* start Data to use *
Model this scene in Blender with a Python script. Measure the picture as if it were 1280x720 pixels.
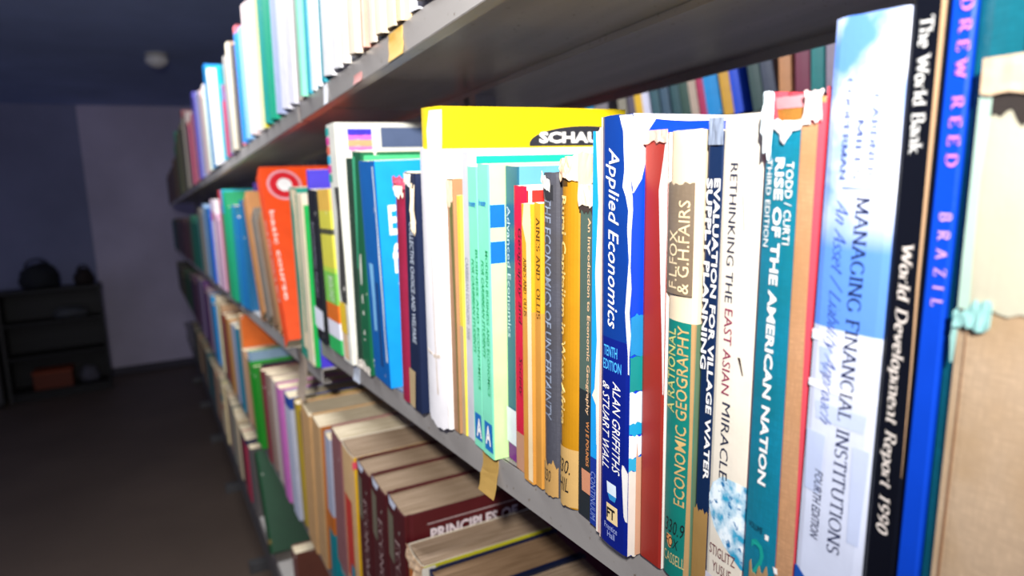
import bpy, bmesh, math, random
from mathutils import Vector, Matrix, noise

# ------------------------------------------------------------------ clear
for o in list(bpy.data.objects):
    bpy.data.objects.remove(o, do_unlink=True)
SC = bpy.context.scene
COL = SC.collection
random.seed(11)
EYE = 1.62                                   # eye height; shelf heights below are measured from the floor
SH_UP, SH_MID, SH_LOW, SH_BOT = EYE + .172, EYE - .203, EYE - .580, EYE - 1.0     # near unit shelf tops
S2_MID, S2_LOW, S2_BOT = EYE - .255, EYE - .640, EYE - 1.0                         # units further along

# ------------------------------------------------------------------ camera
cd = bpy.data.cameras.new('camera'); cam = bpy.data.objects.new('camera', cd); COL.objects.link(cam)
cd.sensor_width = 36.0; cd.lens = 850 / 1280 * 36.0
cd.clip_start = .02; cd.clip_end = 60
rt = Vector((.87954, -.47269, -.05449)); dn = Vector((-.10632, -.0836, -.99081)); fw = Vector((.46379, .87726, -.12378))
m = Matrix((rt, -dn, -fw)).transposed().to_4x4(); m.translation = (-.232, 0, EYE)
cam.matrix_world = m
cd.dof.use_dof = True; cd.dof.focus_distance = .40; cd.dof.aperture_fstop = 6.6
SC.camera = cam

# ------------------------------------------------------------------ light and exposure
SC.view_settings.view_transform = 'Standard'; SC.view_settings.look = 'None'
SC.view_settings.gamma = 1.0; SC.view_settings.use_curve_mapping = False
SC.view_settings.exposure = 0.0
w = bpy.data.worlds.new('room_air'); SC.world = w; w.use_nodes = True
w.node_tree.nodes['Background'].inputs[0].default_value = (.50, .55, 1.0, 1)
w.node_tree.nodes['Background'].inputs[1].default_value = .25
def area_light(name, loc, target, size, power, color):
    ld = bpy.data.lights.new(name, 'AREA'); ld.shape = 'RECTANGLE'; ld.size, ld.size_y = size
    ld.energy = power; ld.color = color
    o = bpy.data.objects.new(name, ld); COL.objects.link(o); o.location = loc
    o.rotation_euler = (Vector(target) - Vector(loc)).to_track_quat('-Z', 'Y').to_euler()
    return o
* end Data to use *
* start Data to use *
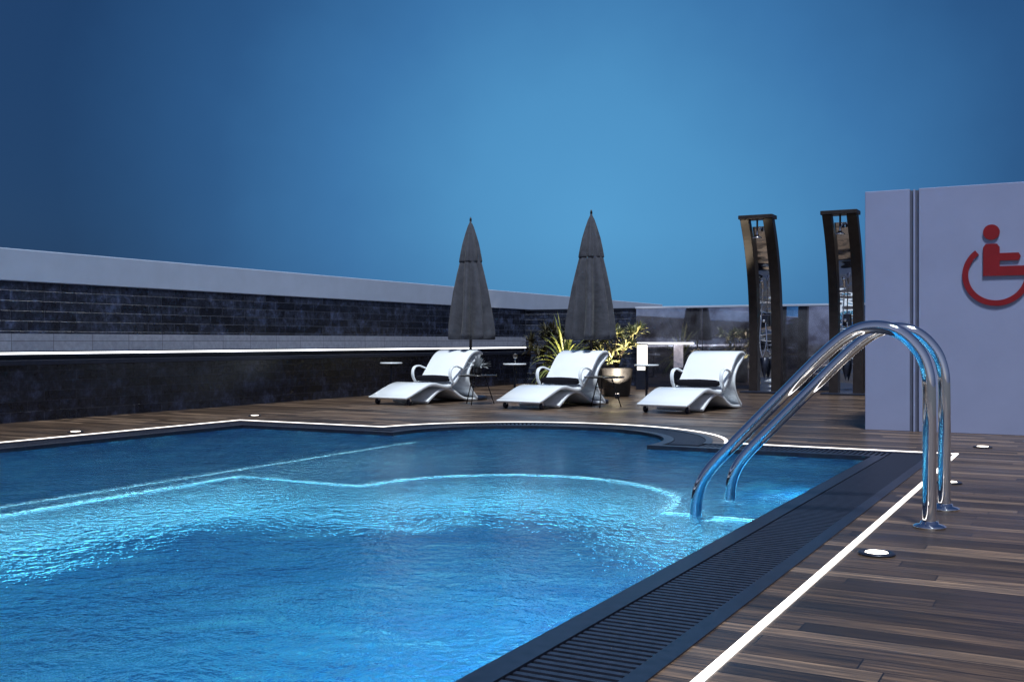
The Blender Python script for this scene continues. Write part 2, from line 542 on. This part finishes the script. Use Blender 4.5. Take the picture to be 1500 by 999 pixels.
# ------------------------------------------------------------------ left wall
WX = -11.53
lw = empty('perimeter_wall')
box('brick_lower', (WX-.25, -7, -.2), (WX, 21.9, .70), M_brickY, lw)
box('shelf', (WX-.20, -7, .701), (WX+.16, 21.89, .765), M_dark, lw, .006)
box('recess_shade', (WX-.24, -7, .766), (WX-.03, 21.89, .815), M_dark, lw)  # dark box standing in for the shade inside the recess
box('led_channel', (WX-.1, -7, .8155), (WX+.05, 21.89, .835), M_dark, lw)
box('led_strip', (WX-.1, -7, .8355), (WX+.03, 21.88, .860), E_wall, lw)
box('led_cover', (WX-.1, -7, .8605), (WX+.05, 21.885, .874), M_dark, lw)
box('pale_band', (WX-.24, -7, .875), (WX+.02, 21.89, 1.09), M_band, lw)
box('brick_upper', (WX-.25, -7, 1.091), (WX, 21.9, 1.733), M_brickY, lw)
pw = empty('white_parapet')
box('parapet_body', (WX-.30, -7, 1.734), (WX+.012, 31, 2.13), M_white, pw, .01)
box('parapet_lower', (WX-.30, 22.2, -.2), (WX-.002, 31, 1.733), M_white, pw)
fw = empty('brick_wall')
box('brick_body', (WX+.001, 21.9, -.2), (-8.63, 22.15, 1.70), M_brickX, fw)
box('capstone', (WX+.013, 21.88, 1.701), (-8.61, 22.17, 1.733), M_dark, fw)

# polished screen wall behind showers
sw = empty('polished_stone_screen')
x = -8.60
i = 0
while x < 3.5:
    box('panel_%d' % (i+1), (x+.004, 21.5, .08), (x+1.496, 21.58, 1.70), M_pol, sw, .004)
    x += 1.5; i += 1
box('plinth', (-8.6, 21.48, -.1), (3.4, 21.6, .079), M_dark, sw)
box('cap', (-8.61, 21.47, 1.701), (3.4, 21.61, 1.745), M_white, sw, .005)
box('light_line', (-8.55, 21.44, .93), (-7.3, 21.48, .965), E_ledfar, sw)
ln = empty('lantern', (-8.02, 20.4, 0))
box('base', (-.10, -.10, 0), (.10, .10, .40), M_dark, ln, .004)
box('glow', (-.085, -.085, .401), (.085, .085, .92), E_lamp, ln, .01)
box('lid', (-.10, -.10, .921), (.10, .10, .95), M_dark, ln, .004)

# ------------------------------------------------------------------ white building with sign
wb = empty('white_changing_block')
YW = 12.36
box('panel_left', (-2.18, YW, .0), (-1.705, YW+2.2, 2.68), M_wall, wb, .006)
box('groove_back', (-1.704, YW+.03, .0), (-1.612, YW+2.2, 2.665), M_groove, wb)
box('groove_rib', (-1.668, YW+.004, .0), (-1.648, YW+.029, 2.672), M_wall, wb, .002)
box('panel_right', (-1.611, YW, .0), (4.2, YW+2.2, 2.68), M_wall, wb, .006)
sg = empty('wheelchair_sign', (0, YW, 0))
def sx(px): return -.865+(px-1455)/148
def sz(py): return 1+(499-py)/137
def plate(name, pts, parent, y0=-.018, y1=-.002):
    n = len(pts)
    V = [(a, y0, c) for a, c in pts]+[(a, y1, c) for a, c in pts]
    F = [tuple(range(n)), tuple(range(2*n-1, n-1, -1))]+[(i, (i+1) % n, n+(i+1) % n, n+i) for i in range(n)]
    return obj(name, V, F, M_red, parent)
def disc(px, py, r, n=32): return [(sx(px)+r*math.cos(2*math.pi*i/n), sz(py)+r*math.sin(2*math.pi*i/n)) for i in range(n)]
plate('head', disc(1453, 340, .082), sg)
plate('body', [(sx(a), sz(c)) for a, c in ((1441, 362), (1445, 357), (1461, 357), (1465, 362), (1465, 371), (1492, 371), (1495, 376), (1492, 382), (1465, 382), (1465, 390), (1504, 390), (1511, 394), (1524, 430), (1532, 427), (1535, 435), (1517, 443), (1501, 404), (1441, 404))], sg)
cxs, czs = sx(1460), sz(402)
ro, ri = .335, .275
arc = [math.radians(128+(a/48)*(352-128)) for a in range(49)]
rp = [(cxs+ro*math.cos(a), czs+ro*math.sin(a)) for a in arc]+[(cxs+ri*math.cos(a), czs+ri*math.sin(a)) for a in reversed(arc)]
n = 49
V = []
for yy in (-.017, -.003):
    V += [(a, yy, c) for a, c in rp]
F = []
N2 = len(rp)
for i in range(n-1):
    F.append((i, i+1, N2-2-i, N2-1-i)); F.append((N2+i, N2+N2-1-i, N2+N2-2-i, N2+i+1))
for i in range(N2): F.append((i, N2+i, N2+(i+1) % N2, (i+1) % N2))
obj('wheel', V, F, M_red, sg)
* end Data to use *
* start Data to use *
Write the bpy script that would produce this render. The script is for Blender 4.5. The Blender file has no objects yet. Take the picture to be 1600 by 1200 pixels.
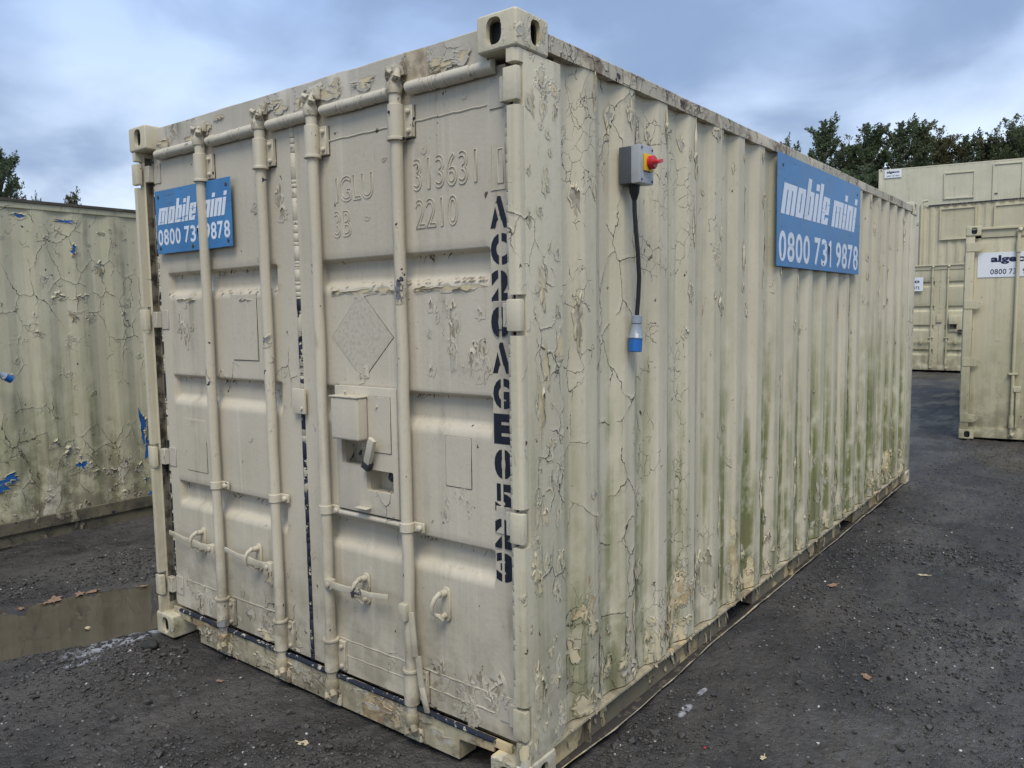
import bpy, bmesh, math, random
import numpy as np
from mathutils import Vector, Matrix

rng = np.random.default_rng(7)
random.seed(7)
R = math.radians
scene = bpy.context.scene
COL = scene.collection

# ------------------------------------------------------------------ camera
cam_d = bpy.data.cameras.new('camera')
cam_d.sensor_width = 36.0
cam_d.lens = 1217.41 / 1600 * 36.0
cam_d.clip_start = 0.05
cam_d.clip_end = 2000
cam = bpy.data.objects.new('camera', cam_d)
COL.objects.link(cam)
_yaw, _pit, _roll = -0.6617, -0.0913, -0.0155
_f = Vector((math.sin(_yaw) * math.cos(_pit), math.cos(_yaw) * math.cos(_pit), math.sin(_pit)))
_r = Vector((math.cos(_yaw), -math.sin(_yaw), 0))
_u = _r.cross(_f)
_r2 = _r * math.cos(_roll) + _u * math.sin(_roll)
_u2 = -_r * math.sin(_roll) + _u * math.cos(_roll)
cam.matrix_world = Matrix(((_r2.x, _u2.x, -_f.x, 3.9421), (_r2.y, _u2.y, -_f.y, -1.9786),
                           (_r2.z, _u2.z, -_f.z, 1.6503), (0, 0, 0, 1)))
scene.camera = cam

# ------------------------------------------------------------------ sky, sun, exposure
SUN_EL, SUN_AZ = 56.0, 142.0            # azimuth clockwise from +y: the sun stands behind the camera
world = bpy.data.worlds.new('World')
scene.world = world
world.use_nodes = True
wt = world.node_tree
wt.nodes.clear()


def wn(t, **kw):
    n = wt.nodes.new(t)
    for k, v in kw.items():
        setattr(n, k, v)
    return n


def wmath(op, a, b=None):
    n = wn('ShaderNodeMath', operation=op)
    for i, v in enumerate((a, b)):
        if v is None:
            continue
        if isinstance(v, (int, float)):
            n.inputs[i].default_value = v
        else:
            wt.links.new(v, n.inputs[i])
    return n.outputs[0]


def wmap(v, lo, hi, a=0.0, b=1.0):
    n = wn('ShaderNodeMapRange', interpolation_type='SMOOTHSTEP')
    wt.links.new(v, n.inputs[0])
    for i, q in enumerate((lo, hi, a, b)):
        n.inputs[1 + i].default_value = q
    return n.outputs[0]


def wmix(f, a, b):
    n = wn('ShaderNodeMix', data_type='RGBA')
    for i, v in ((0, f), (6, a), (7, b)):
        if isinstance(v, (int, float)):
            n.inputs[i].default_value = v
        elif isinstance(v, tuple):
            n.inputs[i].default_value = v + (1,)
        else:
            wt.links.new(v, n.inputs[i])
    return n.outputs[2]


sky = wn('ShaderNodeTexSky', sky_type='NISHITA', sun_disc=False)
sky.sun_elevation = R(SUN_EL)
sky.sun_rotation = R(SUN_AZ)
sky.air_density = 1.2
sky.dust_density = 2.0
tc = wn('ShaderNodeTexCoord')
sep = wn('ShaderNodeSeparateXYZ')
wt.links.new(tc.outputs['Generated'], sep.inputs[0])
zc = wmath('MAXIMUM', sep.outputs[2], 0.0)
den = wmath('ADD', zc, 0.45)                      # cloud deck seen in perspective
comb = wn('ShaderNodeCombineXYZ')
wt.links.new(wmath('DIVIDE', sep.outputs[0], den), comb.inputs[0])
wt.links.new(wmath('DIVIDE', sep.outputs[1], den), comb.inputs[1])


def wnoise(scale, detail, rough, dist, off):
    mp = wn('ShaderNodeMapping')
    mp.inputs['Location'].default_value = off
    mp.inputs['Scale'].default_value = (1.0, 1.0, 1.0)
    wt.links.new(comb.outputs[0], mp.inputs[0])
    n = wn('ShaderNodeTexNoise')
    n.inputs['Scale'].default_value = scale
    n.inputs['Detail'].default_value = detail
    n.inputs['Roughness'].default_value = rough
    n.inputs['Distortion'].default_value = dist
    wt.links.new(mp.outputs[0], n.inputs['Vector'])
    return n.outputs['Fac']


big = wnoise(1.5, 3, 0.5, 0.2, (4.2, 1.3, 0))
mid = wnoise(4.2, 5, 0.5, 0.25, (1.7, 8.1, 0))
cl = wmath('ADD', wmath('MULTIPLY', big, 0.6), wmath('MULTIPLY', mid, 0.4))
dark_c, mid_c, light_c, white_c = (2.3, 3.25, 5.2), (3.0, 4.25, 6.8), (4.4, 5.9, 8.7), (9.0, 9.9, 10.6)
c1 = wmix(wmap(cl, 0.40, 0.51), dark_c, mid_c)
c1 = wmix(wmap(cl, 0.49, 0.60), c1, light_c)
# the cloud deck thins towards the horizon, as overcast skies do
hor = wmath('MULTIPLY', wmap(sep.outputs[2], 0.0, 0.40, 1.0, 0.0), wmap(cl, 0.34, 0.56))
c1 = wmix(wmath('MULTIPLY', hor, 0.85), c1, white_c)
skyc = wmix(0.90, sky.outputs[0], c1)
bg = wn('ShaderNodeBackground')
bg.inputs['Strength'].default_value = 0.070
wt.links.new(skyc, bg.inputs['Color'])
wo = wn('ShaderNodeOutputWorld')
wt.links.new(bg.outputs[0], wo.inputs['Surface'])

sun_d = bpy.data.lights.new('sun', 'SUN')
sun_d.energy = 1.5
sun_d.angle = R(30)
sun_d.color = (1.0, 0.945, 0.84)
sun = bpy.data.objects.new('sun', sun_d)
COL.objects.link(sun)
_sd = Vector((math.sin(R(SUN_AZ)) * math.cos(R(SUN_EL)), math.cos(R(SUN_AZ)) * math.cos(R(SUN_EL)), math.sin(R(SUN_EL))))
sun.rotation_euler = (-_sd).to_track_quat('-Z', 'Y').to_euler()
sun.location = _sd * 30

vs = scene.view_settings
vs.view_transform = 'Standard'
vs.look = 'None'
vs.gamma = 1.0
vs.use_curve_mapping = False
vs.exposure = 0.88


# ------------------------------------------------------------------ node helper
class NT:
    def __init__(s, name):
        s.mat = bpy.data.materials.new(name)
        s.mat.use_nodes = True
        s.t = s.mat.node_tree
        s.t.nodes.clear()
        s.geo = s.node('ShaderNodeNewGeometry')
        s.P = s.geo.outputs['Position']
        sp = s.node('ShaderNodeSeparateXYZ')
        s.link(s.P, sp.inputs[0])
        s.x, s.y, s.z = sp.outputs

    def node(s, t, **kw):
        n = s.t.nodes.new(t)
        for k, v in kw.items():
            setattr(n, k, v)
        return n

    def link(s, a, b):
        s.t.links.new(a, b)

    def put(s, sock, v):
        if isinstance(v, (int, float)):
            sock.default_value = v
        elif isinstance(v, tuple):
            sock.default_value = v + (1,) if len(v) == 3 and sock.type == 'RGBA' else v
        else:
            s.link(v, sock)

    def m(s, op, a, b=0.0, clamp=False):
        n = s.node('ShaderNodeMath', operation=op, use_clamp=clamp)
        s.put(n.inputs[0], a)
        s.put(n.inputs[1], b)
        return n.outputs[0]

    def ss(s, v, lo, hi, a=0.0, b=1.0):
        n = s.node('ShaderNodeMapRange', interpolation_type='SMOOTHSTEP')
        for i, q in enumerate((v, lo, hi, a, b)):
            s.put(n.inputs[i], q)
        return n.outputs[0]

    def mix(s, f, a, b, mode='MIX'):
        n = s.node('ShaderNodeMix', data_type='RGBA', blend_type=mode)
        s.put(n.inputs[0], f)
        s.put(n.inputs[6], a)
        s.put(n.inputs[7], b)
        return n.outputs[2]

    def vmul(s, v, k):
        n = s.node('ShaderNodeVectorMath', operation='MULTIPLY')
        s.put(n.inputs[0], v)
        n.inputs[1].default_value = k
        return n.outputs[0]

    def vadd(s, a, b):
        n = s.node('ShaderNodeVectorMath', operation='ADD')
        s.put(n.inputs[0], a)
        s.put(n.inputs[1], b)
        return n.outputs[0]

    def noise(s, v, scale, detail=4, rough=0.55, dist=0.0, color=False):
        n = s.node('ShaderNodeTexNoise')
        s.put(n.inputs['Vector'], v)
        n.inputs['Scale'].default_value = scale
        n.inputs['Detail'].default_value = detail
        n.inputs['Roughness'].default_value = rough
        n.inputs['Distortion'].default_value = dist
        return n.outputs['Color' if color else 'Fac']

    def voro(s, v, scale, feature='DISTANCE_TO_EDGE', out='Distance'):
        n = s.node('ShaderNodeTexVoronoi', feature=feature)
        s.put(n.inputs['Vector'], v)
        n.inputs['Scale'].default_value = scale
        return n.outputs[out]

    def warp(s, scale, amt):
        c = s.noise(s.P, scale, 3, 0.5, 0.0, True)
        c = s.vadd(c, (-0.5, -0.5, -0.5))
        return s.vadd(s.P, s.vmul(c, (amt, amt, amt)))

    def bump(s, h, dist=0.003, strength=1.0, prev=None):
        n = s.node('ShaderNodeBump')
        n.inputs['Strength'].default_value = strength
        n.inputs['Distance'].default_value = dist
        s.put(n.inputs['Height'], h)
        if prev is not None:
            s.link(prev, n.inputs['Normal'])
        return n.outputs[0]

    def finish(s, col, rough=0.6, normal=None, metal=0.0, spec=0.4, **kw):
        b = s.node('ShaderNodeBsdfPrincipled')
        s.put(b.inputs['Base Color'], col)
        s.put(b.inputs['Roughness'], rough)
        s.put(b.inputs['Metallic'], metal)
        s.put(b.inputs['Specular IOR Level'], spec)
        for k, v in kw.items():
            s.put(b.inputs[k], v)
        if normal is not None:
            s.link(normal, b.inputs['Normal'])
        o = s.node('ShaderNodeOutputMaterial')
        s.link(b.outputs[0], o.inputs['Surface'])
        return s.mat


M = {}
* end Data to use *
Exercise directions — Copy out exactly the material that runs from the line with "Model this scene" to the line with "SC.camera = cam", ends included, and leave the pictures behind.

Correct response —
Model this scene in Blender with a Python script. Measure the picture as if it were 1280x720 pixels.
import bpy, bmesh, math, random
from mathutils import Vector, Matrix, noise

# ------------------------------------------------------------------ clear
for o in list(bpy.data.objects):
    bpy.data.objects.remove(o, do_unlink=True)
SC = bpy.context.scene
COL = SC.collection
random.seed(11)
EYE = 1.62                                   # eye height; shelf heights below are measured from the floor
SH_UP, SH_MID, SH_LOW, SH_BOT = EYE + .172, EYE - .203, EYE - .580, EYE - 1.0     # near unit shelf tops
S2_MID, S2_LOW, S2_BOT = EYE - .255, EYE - .640, EYE - 1.0                         # units further along

# ------------------------------------------------------------------ camera
cd = bpy.data.cameras.new('camera'); cam = bpy.data.objects.new('camera', cd); COL.objects.link(cam)
cd.sensor_width = 36.0; cd.lens = 850 / 1280 * 36.0
cd.clip_start = .02; cd.clip_end = 60
rt = Vector((.87954, -.47269, -.05449)); dn = Vector((-.10632, -.0836, -.99081)); fw = Vector((.46379, .87726, -.12378))
m = Matrix((rt, -dn, -fw)).transposed().to_4x4(); m.translation = (-.232, 0, EYE)
cam.matrix_world = m
cd.dof.use_dof = True; cd.dof.focus_distance = .40; cd.dof.aperture_fstop = 6.6
SC.camera = cam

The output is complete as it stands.